**EXERCISE DETAILS:** Beginning with the first line below, please repeat the material exactly, ending with the line that includes "R = math.radians".

**RECORDED INFORMATION:**
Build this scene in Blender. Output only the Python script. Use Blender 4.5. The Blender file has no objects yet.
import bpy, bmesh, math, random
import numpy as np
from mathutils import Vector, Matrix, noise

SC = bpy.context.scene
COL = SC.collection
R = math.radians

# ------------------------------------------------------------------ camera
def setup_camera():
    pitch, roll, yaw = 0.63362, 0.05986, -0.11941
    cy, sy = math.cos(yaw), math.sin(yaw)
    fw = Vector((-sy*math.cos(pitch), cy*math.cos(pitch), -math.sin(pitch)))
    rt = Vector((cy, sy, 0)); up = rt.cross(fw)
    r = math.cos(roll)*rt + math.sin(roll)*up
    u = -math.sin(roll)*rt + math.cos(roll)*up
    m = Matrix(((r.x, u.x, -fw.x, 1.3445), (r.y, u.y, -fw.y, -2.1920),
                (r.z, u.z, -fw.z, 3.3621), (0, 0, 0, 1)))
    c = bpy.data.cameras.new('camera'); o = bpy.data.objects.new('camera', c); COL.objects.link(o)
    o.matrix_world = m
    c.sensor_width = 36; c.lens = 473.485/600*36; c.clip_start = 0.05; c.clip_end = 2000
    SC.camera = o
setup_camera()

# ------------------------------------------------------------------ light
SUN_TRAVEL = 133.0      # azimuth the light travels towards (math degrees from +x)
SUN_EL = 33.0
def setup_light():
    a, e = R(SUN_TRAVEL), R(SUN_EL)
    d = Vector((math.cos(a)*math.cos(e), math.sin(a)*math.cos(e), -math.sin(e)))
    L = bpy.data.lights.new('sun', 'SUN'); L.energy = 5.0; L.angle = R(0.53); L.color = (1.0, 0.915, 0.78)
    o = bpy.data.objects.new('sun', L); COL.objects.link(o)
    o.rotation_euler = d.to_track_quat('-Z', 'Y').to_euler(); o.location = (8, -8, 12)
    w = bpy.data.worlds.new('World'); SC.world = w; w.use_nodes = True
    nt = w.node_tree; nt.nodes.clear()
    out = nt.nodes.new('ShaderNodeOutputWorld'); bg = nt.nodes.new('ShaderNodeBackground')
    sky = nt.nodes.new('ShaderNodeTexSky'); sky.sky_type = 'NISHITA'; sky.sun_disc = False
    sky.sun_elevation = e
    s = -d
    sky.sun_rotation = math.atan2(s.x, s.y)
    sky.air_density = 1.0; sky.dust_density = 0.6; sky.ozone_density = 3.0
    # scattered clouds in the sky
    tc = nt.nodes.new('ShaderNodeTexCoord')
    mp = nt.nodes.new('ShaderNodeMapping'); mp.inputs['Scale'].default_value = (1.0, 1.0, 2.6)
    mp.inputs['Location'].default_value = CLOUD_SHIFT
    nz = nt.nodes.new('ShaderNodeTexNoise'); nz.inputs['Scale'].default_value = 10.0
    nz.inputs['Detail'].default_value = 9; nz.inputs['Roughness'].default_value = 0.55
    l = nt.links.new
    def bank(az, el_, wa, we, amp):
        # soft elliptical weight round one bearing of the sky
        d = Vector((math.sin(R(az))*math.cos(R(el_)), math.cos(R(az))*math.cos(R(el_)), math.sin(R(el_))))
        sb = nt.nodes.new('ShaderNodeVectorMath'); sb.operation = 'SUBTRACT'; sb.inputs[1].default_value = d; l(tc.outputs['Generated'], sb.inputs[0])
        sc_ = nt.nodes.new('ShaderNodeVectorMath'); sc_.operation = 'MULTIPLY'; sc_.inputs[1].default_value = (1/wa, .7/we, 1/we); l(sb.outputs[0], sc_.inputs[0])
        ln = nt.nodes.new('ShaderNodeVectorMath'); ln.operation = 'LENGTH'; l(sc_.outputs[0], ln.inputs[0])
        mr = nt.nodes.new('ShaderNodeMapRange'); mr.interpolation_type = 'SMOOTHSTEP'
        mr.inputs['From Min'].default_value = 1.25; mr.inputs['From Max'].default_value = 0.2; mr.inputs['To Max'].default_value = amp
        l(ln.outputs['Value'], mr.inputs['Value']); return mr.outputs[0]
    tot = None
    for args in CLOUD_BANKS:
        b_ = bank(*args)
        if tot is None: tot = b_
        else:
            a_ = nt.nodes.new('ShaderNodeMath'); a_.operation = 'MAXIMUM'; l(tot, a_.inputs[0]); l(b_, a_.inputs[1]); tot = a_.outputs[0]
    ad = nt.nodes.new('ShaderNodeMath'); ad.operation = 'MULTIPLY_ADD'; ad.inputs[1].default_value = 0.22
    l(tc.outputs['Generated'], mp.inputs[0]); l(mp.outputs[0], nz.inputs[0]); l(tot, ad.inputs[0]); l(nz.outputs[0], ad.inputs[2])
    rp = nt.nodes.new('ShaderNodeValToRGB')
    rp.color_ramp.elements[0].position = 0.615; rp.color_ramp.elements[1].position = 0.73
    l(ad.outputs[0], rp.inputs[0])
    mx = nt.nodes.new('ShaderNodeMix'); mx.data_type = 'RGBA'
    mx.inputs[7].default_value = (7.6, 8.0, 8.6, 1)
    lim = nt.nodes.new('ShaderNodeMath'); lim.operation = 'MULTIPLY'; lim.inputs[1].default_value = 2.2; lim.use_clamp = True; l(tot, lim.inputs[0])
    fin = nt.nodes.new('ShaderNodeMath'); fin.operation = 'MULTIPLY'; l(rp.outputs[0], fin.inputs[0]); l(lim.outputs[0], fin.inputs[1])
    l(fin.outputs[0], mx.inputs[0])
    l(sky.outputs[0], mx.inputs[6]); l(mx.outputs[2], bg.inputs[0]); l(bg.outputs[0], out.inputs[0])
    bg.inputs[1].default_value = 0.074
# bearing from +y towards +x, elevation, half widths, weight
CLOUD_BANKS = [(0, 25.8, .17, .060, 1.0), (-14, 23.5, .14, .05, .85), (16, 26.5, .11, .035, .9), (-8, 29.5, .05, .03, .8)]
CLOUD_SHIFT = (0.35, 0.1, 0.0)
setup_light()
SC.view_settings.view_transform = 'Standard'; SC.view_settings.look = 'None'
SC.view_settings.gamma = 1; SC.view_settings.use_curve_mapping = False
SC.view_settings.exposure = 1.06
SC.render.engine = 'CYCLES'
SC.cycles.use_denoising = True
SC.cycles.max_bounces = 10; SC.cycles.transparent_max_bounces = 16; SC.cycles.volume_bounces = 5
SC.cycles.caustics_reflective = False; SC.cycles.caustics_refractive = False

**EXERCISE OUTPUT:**
Build this scene in Blender. Output only the Python script. Use Blender 4.5. The Blender file has no objects yet.
import bpy, bmesh, math, random
import numpy as np
from mathutils import Vector, Matrix, noise

SC = bpy.context.scene
COL = SC.collection
R = math.radians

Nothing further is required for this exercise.